Acoustical Privacy – what’s that mean?

Lately we’ve been asking our clients, not just about their space needs and storage, but acoustical privacy needs. But what exactly are we asking?

No cubical or wall partition systems, or even drywall constructed wall, will insulate your voice entirely from your neighbor if you want to be heard. But what about when you don’t want to be heard? The use of wall partitions and tall cubicles have many advantages for the workplace: they provide a sense of private, individual space. They are easier to relocate and renovate as teams needs change when compared to drywall. Some versions can include electrical and other utility disciplines into their framework thereby speeding up the construction timeline and getting you moved in faster. Finally they can be very cost effective compared to traditional drywall construction when handled correctly. These are reasons for their use and why many of our clients are considering them as a solution in their workplaces. But what most wall systems will not provide is the same level of acoustical privacy that you might except when isolated in your own “room” as you might expect from drywall construction. These systems don’t usually provide isolation from other noises and voices as you might expect.

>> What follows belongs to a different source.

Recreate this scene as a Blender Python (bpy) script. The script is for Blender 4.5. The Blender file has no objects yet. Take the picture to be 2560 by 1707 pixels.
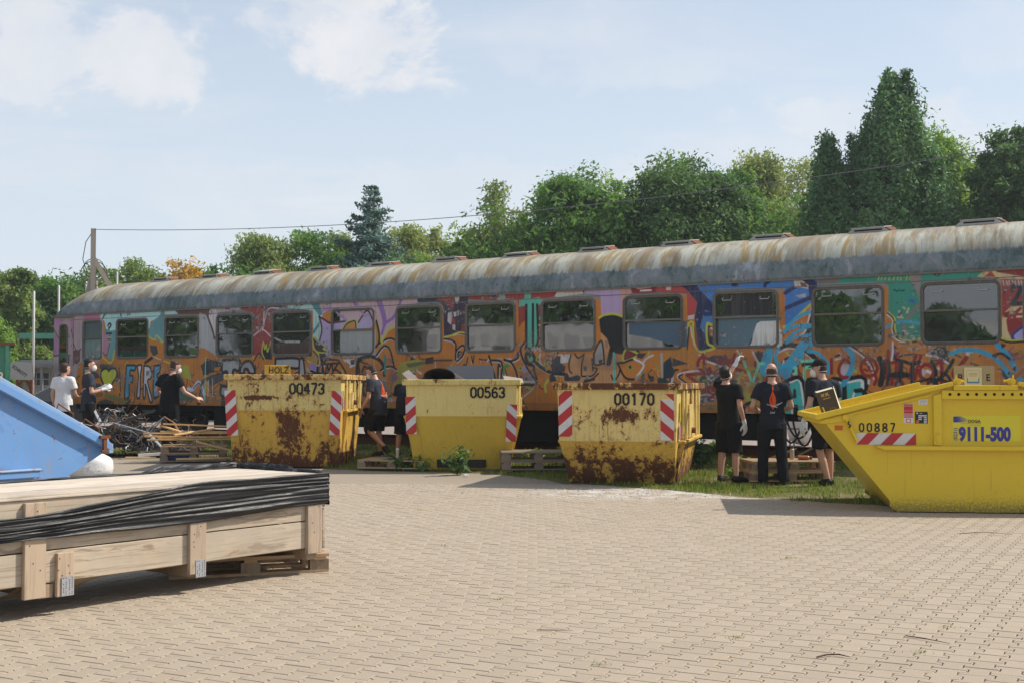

Complete and total acoustical isolation (think soundproof booths used for recording artists) is a more costly process than traditional drywall construction. There are tricks to minimize it; such as sound masking as described in this Facilitiesnet article.

Sound masking is a tool that can be used after your walls are built to control noise. Simply put, rather than trying to remove all noise, sound masking systems provide a little extra background noise, so that the level of noise need to become audible is higher. These systems can be concealed in a ceiling and added after the fact, making them a potential solution in existing spaces where construction solutions aren’t an option.